Le racisme parisien au XVIIe siècle
Note du metteur en scène
Un limousin, Monsieur de Pourceaugnac, débarque à Paris pour y épouser Julie, une " vraie " parisienne qui lui est promise. L’amant de cette dernière, Eraste, aidé de Sbrigani, un valet voyou et de Nérine, une fieffée servante, va inventer stratagèmes sur stratagèmes afin de défaire le mariage et dégoûter le marié – qui s’en retournera chez lui, dans sa province profonde. Quatre comédiens vont endosser tous les rôles pour mener à bien l'extravagante machination de ce bizutage raciste.
Comédie dans la comédie, Monsieur de Pourceaugnac est une farce terrible sur l'Autre - celui dont on se moque parce qu'il n'est " pas de chez nous ", ne parle pas " comme tout le monde ", ne s'habille pas " comme il faut ". On ne lui en veut pas d'épouser Julie. On lui en veut de venir d'ailleurs, d'un ailleurs inconnu donc effrayant dont il faut rire pour réduire l'insupportable différence.
" Les comédies de Molière s’adaptent merveilleusement bien à notre époque ! J’ai choisi de monter cette comédie-ballet sur le mode grotesque et de la bouffonnerie " nous confie Isabelle Starkier. Alors on rit, on rit beaucoup au ballet incessant des comédiens qui dansent, chantent, endossent mille rôles (maîtres, valets, médecins, femmes…).
Mais le spectateur repart enrichi d’une réflexion suscitée par le texte : l’histoire de ce limousin, avec son accent prononcé, provincial exotique, n’est pas sans nous rappeler les notions d’identité, de la peur de l’autre et de la différence.
Représentations surtitrées en français pour les publics sourds et malentendants les jeudi 28 mai et dimanche 31 mai.
Cette comédie-ballet, souvent négligée alors qu'elle constitue la face comique du Misanthrope qui a connu un tout autre succès, est inclassable : au carrefour de la comédie et de la tragédie, du divertissement pur et du message, de la pièce et du " musicals ", et surtout au croisement des thèmes les plus forts des autres pièces de Molière. Ainsi, le délire hallucinatoire de la victime ressemble déjà à celui du Malade Imaginaire. Le désespoir sans fond d'un homme rejeté pour sa condition (ici, de provincial) rappelle un Georges Dandin.
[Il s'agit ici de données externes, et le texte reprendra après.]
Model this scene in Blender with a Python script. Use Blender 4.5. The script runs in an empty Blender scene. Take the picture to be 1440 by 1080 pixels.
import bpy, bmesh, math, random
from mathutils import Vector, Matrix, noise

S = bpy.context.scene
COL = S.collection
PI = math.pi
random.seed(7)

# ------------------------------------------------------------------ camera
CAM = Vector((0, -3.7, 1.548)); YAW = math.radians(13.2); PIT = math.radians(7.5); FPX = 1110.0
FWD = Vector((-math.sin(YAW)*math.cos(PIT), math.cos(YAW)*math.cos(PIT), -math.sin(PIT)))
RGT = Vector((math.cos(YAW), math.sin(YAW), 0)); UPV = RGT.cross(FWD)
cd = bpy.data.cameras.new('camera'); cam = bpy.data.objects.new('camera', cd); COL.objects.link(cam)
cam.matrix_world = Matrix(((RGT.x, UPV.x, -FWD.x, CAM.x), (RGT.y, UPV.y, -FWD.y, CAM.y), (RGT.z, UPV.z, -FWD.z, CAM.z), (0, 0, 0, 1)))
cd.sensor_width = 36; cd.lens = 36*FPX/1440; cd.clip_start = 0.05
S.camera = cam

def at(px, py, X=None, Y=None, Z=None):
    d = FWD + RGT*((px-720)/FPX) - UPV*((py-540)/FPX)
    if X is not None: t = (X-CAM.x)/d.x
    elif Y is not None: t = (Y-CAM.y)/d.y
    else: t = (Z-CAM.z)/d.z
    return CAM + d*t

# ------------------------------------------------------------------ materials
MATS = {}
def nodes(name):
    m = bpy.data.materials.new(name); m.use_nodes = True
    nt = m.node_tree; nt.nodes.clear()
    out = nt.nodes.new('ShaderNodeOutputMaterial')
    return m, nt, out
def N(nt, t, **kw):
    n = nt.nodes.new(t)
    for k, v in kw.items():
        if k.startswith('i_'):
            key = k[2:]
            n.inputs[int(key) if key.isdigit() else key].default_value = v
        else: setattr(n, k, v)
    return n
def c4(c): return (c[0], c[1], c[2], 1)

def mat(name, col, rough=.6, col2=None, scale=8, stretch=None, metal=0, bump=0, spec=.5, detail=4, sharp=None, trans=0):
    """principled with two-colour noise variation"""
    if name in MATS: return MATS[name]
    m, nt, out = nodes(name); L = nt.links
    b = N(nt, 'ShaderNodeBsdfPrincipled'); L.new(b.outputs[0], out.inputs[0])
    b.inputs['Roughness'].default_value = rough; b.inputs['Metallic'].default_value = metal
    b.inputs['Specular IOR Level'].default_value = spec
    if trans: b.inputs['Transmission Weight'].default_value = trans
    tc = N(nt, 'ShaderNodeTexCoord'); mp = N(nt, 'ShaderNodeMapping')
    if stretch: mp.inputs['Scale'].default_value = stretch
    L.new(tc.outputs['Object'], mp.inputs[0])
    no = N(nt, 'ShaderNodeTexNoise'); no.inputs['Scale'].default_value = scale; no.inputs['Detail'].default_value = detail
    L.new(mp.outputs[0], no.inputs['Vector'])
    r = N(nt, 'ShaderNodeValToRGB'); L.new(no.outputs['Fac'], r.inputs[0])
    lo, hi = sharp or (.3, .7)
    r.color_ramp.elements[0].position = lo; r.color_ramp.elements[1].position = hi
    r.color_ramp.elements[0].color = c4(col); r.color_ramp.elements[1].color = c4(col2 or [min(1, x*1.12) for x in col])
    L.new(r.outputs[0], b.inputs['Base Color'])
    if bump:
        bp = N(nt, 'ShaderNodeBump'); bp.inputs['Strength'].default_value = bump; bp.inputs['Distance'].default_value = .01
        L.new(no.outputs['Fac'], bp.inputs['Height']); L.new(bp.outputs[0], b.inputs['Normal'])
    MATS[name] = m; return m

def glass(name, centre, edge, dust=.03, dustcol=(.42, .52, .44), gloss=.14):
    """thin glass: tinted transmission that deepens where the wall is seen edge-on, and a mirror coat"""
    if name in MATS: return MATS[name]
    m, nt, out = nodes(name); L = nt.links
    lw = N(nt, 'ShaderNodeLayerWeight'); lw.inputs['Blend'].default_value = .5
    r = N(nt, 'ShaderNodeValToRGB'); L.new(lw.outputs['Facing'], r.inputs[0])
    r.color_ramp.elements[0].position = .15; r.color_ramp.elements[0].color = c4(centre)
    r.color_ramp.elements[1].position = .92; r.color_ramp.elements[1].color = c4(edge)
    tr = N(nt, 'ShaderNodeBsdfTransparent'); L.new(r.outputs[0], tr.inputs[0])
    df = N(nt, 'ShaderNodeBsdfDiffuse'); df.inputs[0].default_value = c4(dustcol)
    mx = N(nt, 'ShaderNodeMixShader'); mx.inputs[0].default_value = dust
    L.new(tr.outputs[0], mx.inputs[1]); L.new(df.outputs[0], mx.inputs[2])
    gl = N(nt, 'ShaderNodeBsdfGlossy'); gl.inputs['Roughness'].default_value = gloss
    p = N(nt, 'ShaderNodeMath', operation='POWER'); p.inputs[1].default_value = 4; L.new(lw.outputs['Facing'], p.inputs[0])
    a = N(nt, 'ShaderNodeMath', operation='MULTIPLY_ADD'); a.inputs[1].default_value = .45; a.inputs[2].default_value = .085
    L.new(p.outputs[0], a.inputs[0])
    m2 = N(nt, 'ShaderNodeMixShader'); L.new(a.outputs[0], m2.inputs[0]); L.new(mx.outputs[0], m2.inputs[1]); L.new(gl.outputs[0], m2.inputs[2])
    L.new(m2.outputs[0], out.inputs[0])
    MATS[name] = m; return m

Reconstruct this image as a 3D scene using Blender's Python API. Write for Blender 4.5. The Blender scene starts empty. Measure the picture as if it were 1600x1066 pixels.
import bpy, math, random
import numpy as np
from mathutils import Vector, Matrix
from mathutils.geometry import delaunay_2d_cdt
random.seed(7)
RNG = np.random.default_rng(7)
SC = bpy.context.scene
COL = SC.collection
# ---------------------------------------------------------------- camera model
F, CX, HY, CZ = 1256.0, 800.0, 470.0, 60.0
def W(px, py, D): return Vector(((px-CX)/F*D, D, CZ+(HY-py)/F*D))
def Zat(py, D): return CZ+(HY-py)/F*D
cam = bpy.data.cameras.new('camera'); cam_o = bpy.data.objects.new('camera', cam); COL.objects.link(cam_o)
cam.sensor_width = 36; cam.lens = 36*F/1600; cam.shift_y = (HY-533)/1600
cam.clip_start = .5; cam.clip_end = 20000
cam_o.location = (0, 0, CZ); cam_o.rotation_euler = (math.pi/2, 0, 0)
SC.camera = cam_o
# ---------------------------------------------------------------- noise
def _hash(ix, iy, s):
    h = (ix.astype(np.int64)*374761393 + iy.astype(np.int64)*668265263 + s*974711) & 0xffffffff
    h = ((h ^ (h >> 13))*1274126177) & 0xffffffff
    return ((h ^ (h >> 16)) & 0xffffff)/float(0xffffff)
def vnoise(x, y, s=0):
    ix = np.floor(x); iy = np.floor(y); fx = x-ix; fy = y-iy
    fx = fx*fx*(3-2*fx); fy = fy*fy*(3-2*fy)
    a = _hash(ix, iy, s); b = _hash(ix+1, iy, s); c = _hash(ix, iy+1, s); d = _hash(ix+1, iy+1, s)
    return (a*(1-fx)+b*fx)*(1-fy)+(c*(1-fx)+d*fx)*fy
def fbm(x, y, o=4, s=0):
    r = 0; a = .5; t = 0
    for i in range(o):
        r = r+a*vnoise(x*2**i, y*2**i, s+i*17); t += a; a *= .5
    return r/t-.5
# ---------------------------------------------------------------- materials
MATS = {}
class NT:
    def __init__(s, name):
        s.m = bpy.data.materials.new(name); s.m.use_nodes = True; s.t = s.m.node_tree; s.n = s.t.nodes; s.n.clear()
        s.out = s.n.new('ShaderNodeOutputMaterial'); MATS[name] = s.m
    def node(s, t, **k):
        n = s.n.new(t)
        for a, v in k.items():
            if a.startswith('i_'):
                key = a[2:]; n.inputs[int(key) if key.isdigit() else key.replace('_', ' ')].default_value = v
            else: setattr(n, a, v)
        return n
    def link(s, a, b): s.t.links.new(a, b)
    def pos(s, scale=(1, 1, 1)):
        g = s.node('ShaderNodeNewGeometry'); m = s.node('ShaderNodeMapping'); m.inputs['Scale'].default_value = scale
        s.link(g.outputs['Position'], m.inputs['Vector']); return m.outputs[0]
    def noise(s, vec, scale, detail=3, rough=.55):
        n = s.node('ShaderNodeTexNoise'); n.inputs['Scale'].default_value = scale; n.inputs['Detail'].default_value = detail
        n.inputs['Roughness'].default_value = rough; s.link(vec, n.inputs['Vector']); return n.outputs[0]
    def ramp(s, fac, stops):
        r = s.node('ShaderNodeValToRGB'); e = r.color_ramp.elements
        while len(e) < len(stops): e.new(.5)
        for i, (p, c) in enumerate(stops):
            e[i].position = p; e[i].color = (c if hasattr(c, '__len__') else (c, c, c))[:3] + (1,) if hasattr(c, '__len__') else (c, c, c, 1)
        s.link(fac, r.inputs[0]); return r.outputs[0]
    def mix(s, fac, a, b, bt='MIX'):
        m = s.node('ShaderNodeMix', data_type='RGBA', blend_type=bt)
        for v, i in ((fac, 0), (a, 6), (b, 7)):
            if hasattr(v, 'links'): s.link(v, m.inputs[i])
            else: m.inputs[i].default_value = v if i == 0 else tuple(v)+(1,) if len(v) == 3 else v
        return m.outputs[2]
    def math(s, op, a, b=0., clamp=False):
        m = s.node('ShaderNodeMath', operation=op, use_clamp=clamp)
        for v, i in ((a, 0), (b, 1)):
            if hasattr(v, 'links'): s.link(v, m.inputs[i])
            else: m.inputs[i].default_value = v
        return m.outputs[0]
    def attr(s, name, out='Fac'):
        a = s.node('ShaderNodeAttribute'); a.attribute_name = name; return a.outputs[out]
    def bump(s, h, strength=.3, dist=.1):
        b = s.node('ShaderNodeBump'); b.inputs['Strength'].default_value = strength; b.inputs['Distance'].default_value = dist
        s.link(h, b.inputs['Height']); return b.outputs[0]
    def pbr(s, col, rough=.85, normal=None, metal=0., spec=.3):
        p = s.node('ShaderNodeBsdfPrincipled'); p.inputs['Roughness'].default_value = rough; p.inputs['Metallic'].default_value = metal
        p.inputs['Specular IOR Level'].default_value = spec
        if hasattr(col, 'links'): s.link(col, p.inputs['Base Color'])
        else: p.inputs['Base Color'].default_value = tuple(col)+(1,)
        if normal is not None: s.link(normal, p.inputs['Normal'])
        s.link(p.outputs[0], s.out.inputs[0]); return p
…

Dans ce cauchemar tragi-comique, le divertissement musical souligne la cruauté absurde de la machination raciste. Les acteurs - en deus ex machina du complot - mènent la danse et le ballet des choeurs chantés et grinçants du cauchemar de Pourceaugnac...
Le décor est volontairement dépouillé car nous sommes dans un no man's land : celui de la grande ville où tout se passe dans un désert peuplé. Quelques sièges, des paravents permettent la transformation et le spectacle : tout est dans le jeu d'acteurs qui jouent à jouer cette farce délirante.